**EXERCISE OBJECTIVE**
Transcribe word for word only the span whose first line is the one with "were 2352x1568 pixels." and whose last line is the one with "tb.build('twigs', M['dull'], root, org, kind='stuff')"; both of those lines belong to it.

**MATERIAL SUPPLIED**
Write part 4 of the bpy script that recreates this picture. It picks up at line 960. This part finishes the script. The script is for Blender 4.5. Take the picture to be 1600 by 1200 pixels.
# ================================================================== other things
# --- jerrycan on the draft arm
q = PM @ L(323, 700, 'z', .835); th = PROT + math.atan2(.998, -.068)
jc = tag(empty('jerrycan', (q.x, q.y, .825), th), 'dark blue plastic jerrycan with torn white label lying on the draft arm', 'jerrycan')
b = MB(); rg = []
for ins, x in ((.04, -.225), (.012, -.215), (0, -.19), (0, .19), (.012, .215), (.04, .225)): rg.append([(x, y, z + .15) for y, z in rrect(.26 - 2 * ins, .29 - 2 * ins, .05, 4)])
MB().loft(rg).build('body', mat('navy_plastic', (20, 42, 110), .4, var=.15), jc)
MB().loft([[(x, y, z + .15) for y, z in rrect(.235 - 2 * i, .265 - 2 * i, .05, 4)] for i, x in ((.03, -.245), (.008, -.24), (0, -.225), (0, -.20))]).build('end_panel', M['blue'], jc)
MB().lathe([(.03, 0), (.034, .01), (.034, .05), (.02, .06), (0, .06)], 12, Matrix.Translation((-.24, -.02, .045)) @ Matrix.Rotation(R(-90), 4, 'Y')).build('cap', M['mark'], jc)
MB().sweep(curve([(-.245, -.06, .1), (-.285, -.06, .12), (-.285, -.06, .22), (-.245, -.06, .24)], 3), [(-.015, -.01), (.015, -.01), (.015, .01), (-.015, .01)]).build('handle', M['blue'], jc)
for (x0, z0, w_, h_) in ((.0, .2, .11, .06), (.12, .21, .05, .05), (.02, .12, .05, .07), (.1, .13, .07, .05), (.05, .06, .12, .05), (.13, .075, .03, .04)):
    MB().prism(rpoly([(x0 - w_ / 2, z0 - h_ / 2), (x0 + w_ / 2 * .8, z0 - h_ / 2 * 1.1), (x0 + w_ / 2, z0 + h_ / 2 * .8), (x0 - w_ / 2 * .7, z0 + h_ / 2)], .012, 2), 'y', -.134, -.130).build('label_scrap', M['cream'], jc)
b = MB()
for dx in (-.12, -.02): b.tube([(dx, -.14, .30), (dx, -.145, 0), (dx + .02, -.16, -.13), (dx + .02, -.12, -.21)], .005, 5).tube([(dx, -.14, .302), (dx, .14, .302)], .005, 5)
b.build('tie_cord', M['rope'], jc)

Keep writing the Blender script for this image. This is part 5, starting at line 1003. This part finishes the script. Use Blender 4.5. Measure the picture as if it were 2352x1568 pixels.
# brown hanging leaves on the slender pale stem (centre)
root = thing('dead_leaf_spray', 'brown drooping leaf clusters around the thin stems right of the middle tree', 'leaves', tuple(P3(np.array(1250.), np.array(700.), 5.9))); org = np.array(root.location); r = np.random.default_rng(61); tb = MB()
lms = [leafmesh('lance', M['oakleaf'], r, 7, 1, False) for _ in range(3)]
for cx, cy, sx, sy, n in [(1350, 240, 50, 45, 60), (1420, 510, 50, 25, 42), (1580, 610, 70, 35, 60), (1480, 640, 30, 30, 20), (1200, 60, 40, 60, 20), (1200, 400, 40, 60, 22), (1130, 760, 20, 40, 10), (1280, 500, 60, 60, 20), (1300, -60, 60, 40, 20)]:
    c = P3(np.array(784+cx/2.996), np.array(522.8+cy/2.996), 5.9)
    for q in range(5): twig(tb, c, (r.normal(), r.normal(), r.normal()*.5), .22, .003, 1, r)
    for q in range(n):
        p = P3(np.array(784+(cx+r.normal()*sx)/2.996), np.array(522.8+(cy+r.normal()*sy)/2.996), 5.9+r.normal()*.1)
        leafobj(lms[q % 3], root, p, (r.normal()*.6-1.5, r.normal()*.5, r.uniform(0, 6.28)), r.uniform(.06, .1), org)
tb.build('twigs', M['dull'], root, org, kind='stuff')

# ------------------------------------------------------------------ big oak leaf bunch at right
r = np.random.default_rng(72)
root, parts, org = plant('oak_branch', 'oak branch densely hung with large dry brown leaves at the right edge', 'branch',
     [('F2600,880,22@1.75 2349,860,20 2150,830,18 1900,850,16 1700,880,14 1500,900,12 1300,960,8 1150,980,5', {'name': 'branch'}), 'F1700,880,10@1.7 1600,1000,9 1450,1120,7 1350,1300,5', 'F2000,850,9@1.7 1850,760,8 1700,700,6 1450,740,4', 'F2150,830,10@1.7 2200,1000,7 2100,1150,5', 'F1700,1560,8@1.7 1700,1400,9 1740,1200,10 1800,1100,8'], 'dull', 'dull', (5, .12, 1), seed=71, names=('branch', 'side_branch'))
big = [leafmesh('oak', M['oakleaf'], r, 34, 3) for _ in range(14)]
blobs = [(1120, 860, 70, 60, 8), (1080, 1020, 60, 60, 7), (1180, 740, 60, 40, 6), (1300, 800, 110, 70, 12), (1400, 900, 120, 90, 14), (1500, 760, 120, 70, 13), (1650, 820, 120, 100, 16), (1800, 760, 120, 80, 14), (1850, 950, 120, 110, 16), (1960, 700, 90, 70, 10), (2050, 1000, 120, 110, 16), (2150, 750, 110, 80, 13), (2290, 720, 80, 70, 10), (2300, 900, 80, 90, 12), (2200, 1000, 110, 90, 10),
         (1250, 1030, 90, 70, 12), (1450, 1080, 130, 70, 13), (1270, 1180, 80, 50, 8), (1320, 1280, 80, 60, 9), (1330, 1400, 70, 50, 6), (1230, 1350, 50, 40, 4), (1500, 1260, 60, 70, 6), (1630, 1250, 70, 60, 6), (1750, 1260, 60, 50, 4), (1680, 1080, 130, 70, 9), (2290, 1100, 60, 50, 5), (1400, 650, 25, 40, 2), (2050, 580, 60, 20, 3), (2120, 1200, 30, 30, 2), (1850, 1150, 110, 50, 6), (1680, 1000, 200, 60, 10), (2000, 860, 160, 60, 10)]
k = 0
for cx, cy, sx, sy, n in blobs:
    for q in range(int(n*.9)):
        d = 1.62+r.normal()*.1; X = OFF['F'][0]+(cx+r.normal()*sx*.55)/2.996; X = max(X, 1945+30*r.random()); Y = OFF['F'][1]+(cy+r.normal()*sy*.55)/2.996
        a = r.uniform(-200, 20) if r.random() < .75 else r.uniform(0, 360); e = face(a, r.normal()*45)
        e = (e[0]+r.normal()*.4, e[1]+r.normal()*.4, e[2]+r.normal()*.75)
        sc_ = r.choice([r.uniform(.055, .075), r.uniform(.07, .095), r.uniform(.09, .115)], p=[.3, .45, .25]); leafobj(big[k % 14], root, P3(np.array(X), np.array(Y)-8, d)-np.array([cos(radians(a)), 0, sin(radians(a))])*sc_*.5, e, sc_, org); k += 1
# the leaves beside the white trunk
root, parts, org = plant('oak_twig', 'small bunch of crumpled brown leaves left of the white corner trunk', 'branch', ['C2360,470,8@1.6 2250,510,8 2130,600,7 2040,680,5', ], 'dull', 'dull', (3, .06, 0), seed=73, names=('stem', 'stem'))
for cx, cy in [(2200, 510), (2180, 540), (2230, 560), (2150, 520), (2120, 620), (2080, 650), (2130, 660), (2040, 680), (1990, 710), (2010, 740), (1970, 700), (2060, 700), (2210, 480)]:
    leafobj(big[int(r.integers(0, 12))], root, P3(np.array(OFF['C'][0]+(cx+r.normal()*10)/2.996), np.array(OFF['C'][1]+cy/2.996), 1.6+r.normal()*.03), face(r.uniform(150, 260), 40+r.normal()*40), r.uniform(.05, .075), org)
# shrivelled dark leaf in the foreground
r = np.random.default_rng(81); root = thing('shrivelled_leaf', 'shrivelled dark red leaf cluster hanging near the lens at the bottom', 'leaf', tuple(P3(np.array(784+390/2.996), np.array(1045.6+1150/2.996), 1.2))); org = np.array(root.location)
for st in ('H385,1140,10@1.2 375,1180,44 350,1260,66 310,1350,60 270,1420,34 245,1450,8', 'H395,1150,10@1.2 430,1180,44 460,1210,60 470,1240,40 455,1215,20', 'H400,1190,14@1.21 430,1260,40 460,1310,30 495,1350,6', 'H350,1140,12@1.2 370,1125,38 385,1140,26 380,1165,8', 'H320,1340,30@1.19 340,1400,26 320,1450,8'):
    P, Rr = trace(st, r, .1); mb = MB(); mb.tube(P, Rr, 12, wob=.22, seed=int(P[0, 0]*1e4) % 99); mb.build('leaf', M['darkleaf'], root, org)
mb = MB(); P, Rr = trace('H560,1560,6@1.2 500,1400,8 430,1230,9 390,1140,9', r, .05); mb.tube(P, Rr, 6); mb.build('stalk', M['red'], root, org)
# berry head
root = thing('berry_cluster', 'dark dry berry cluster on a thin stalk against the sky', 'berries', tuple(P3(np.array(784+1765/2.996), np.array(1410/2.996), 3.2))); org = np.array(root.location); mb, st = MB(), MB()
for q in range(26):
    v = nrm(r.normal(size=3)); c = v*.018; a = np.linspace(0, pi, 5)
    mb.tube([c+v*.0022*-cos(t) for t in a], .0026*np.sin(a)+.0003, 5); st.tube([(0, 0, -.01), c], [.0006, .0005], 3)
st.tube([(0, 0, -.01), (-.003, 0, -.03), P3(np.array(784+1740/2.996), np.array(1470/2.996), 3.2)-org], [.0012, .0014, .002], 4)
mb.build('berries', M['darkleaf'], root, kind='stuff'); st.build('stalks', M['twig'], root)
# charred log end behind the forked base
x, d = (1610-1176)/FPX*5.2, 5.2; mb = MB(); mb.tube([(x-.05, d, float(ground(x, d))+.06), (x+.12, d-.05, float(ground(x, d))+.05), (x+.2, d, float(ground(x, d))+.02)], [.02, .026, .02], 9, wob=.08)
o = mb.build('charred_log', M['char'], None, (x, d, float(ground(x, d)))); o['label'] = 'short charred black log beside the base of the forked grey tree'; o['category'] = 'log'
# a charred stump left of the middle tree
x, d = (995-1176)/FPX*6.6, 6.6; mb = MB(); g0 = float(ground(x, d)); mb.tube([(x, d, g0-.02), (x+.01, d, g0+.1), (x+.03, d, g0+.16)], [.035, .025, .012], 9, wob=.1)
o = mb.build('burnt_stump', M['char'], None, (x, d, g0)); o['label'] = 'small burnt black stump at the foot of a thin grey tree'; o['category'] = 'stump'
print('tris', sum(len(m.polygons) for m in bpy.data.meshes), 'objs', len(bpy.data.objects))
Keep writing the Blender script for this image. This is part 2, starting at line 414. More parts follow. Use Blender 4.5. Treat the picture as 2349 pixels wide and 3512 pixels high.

**SOLUTION TO THE PROBLEM**
Keep writing the Blender script for this image. This is part 5, starting at line 1003. This part finishes the script. Use Blender 4.5. Measure the picture as if it were 2352x1568 pixels.
# brown hanging leaves on the slender pale stem (centre)
root = thing('dead_leaf_spray', 'brown drooping leaf clusters around the thin stems right of the middle tree', 'leaves', tuple(P3(np.array(1250.), np.array(700.), 5.9))); org = np.array(root.location); r = np.random.default_rng(61); tb = MB()
lms = [leafmesh('lance', M['oakleaf'], r, 7, 1, False) for _ in range(3)]
for cx, cy, sx, sy, n in [(1350, 240, 50, 45, 60), (1420, 510, 50, 25, 42), (1580, 610, 70, 35, 60), (1480, 640, 30, 30, 20), (1200, 60, 40, 60, 20), (1200, 400, 40, 60, 22), (1130, 760, 20, 40, 10), (1280, 500, 60, 60, 20), (1300, -60, 60, 40, 20)]:
    c = P3(np.array(784+cx/2.996), np.array(522.8+cy/2.996), 5.9)
    for q in range(5): twig(tb, c, (r.normal(), r.normal(), r.normal()*.5), .22, .003, 1, r)
    for q in range(n):
        p = P3(np.array(784+(cx+r.normal()*sx)/2.996), np.array(522.8+(cy+r.normal()*sy)/2.996), 5.9+r.normal()*.1)
        leafobj(lms[q % 3], root, p, (r.normal()*.6-1.5, r.normal()*.5, r.uniform(0, 6.28)), r.uniform(.06, .1), org)
tb.build('twigs', M['dull'], root, org, kind='stuff')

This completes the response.